▼

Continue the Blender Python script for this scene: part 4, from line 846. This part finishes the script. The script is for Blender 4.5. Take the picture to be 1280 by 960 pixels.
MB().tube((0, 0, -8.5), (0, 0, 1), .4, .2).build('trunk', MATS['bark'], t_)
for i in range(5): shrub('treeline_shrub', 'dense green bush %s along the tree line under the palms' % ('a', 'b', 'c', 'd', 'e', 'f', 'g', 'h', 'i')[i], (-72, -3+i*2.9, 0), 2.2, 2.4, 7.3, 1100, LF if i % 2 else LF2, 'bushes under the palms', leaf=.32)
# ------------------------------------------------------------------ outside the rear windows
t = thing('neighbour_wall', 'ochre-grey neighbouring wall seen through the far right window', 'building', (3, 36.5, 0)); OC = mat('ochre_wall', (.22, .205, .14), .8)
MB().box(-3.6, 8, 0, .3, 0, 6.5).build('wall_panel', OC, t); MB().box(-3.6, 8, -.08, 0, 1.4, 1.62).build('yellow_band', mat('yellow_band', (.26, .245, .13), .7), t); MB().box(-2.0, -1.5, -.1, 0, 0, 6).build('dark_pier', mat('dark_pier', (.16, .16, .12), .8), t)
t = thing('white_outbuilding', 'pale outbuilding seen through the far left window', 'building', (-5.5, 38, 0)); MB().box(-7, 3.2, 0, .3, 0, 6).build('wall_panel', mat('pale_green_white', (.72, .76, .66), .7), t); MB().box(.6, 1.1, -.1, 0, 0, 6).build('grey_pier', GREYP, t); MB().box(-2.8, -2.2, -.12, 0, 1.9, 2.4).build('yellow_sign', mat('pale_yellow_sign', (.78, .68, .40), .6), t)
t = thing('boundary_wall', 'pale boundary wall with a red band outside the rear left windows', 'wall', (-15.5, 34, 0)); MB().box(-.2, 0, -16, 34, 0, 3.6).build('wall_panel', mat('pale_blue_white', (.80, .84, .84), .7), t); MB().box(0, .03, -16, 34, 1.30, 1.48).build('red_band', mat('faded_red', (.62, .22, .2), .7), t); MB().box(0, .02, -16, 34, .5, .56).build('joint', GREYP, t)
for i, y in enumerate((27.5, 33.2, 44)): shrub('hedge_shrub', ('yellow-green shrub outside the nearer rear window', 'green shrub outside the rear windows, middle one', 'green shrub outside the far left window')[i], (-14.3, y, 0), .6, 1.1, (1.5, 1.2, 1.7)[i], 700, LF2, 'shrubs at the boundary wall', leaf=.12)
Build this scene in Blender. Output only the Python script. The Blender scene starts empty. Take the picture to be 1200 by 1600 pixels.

▲

■ SET TASK
Copy out the whole listing exactly; please set it all down.

■ EXERCISE RESULT
Continue the Blender Python script for this scene: part 4, from line 846. This part finishes the script. The script is for Blender 4.5. Take the picture to be 1280 by 960 pixels.
MB().tube((0, 0, -8.5), (0, 0, 1), .4, .2).build('trunk', MATS['bark'], t_)
for i in range(5): shrub('treeline_shrub', 'dense green bush %s along the tree line under the palms' % ('a', 'b', 'c', 'd', 'e', 'f', 'g', 'h', 'i')[i], (-72, -3+i*2.9, 0), 2.2, 2.4, 7.3, 1100, LF if i % 2 else LF2, 'bushes under the palms', leaf=.32)
# ------------------------------------------------------------------ outside the rear windows
t = thing('neighbour_wall', 'ochre-grey neighbouring wall seen through the far right window', 'building', (3, 36.5, 0)); OC = mat('ochre_wall', (.22, .205, .14), .8)
MB().box(-3.6, 8, 0, .3, 0, 6.5).build('wall_panel', OC, t); MB().box(-3.6, 8, -.08, 0, 1.4, 1.62).build('yellow_band', mat('yellow_band', (.26, .245, .13), .7), t); MB().box(-2.0, -1.5, -.1, 0, 0, 6).build('dark_pier', mat('dark_pier', (.16, .16, .12), .8), t)
t = thing('white_outbuilding', 'pale outbuilding seen through the far left window', 'building', (-5.5, 38, 0)); MB().box(-7, 3.2, 0, .3, 0, 6).build('wall_panel', mat('pale_green_white', (.72, .76, .66), .7), t); MB().box(.6, 1.1, -.1, 0, 0, 6).build('grey_pier', GREYP, t); MB().box(-2.8, -2.2, -.12, 0, 1.9, 2.4).build('yellow_sign', mat('pale_yellow_sign', (.78, .68, .40), .6), t)
t = thing('boundary_wall', 'pale boundary wall with a red band outside the rear left windows', 'wall', (-15.5, 34, 0)); MB().box(-.2, 0, -16, 34, 0, 3.6).build('wall_panel', mat('pale_blue_white', (.80, .84, .84), .7), t); MB().box(0, .03, -16, 34, 1.30, 1.48).build('red_band', mat('faded_red', (.62, .22, .2), .7), t); MB().box(0, .02, -16, 34, .5, .56).build('joint', GREYP, t)
for i, y in enumerate((27.5, 33.2, 44)): shrub('hedge_shrub', ('yellow-green shrub outside the nearer rear window', 'green shrub outside the rear windows, middle one', 'green shrub outside the far left window')[i], (-14.3, y, 0), .6, 1.1, (1.5, 1.2, 1.7)[i], 700, LF2, 'shrubs at the boundary wall', leaf=.12)
Build this scene in Blender. Output only the Python script. The Blender scene starts empty. Take the picture to be 1200 by 1600 pixels.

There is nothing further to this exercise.